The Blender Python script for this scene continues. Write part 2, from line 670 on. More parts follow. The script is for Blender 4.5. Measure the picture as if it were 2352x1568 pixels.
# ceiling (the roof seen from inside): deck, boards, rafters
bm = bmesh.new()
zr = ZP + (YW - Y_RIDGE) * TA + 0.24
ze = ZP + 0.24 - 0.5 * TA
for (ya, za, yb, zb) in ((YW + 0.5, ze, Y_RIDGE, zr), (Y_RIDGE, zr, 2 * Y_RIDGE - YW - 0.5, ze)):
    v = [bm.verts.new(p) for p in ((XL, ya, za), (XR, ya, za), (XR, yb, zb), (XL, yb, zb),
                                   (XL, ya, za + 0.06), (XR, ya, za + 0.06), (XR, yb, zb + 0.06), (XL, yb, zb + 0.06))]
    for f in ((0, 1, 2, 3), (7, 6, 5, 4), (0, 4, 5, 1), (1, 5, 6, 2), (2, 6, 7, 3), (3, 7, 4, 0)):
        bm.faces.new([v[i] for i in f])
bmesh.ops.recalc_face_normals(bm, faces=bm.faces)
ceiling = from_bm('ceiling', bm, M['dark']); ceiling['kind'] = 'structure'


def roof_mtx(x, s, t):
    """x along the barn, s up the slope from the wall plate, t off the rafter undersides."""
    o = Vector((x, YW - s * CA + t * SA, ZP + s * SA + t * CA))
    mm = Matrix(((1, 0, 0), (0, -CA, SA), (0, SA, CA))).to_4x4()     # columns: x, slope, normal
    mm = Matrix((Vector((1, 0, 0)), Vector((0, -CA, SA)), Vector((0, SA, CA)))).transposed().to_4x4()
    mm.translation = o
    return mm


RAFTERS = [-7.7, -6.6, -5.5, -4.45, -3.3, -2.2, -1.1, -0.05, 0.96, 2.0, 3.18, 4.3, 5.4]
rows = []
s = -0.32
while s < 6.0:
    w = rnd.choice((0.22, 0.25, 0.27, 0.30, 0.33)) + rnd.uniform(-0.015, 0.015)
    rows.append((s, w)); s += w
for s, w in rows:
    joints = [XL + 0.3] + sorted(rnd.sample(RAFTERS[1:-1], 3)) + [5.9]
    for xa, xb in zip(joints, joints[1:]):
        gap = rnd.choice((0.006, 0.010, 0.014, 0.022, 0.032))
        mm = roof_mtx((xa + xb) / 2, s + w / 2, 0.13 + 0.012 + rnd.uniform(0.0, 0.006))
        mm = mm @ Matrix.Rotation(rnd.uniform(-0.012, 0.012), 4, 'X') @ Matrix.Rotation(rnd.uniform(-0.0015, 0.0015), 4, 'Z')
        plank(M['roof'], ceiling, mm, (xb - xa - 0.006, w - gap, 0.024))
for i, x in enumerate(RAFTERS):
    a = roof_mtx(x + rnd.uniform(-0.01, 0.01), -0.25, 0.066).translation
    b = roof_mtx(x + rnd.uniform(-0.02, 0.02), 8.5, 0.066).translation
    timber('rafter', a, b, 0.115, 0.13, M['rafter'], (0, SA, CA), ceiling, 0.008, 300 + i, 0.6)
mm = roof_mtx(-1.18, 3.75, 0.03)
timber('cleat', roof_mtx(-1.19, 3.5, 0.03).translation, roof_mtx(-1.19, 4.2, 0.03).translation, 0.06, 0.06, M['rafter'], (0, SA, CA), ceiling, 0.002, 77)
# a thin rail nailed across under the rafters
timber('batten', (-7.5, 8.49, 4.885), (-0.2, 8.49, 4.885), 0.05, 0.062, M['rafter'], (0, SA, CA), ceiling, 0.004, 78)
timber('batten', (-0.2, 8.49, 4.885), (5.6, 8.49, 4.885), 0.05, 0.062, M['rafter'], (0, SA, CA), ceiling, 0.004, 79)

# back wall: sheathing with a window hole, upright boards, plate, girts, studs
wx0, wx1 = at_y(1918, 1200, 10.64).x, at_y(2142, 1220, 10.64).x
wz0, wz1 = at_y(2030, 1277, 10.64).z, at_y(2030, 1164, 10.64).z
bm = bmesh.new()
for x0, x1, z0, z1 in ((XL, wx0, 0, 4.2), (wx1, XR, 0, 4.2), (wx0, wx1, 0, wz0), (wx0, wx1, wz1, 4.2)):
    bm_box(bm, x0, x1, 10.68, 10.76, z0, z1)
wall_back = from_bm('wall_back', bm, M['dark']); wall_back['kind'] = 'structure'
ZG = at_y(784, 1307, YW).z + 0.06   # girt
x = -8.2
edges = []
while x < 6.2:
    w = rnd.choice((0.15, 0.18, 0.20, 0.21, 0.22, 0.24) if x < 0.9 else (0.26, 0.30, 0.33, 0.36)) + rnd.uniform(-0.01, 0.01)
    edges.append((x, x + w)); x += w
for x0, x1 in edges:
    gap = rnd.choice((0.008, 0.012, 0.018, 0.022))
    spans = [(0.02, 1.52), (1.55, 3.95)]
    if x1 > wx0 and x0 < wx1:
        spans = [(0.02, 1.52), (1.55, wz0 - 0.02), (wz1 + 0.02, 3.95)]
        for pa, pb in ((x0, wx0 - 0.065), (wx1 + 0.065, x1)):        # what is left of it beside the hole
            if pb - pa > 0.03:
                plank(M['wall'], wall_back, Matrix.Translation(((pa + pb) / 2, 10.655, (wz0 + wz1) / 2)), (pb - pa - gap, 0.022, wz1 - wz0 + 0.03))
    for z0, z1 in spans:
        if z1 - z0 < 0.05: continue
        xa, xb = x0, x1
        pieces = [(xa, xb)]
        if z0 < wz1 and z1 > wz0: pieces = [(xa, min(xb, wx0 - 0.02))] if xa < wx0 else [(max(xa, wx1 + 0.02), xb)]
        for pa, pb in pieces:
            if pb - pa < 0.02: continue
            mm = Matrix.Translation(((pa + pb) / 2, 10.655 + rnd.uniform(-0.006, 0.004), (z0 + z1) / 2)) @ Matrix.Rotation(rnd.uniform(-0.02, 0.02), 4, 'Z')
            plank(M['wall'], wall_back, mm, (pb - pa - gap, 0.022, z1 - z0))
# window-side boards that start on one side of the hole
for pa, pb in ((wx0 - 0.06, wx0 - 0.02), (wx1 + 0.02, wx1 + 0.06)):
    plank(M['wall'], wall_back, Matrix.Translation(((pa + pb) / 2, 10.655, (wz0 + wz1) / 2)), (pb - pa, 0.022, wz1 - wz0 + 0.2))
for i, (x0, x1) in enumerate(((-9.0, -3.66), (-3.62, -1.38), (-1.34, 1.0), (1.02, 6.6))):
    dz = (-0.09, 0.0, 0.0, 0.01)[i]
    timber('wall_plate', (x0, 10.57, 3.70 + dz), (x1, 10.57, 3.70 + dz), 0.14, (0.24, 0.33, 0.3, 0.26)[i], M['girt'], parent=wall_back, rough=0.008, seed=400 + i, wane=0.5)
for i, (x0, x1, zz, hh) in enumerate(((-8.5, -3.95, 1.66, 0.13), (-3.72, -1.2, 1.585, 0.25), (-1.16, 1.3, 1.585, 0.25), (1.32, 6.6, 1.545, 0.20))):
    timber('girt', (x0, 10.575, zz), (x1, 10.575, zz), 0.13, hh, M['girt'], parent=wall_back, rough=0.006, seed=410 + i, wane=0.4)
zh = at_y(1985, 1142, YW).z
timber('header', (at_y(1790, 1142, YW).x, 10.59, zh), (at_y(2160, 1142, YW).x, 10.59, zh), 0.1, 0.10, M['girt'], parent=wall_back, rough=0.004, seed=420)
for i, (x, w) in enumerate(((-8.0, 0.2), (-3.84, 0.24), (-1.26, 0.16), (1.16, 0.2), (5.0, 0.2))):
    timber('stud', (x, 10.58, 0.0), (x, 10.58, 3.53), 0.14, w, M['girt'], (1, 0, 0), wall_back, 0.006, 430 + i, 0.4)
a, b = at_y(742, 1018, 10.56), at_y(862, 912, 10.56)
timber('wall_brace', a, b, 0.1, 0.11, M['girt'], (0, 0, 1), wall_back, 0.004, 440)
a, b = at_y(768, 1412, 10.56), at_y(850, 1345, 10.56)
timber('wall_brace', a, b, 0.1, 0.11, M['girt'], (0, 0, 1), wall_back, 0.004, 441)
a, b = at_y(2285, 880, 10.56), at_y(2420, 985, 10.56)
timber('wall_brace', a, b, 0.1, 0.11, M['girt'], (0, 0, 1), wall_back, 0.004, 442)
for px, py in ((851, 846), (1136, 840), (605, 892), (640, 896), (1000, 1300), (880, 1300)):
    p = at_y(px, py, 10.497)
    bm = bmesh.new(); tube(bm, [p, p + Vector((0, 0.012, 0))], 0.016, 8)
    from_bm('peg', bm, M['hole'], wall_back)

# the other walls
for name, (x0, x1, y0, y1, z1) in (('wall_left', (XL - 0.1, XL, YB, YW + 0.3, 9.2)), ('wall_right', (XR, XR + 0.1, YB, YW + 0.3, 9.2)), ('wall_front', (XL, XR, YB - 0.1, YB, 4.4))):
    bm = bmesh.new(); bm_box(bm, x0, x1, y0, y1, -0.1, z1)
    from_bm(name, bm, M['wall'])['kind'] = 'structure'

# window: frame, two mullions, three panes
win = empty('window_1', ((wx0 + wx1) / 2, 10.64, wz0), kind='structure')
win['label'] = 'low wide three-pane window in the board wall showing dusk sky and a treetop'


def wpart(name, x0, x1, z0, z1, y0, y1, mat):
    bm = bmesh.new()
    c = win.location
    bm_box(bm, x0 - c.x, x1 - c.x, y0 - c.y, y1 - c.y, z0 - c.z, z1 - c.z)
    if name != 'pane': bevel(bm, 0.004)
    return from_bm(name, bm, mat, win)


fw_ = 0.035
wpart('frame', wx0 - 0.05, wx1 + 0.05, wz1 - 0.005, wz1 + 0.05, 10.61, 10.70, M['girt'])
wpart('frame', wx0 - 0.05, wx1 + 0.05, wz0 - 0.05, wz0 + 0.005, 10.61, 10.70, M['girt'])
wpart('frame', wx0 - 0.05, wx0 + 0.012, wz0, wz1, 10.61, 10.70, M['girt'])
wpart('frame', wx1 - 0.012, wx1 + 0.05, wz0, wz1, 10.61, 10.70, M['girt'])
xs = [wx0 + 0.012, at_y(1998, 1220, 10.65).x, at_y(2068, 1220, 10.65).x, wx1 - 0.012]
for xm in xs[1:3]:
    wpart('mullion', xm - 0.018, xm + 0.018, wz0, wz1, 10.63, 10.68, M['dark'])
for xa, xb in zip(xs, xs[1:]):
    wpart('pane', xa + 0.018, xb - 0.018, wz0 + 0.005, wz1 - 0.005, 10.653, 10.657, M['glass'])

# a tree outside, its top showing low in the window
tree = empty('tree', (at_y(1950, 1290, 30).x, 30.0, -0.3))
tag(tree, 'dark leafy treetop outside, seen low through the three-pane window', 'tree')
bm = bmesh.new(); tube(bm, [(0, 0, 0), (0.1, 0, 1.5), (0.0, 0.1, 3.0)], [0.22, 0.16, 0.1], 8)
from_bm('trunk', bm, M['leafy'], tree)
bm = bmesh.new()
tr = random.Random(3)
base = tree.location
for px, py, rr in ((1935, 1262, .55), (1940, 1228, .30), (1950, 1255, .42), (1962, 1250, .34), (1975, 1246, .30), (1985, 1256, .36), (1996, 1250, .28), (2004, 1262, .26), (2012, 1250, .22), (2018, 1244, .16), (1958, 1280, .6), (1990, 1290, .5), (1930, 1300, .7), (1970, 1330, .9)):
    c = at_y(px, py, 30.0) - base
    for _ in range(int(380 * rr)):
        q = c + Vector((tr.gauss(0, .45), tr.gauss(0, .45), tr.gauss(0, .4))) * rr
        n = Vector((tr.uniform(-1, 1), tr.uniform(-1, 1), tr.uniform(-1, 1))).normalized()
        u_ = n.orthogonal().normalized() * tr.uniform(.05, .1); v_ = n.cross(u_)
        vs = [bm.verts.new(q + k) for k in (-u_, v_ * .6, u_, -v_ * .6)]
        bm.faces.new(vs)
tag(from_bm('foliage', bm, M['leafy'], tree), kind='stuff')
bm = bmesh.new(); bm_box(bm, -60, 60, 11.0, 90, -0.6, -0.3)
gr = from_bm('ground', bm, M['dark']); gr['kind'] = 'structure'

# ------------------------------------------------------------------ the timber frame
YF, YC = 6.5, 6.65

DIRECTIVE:
Give back exactly the material above from its opening line to the line bearing "ceiling = from_bm('ceiling', bm, M['dark']);".

OUTPUT BELOW:
The Blender Python script for this scene continues. Write part 2, from line 670 on. More parts follow. The script is for Blender 4.5. Measure the picture as if it were 2352x1568 pixels.
# ceiling (the roof seen from inside): deck, boards, rafters
bm = bmesh.new()
zr = ZP + (YW - Y_RIDGE) * TA + 0.24
ze = ZP + 0.24 - 0.5 * TA
for (ya, za, yb, zb) in ((YW + 0.5, ze, Y_RIDGE, zr), (Y_RIDGE, zr, 2 * Y_RIDGE - YW - 0.5, ze)):
    v = [bm.verts.new(p) for p in ((XL, ya, za), (XR, ya, za), (XR, yb, zb), (XL, yb, zb),
                                   (XL, ya, za + 0.06), (XR, ya, za + 0.06), (XR, yb, zb + 0.06), (XL, yb, zb + 0.06))]
    for f in ((0, 1, 2, 3), (7, 6, 5, 4), (0, 4, 5, 1), (1, 5, 6, 2), (2, 6, 7, 3), (3, 7, 4, 0)):
        bm.faces.new([v[i] for i in f])
bmesh.ops.recalc_face_normals(bm, faces=bm.faces)
ceiling = from_bm('ceiling', bm, M['dark']); ceiling['kind'] = 'structure'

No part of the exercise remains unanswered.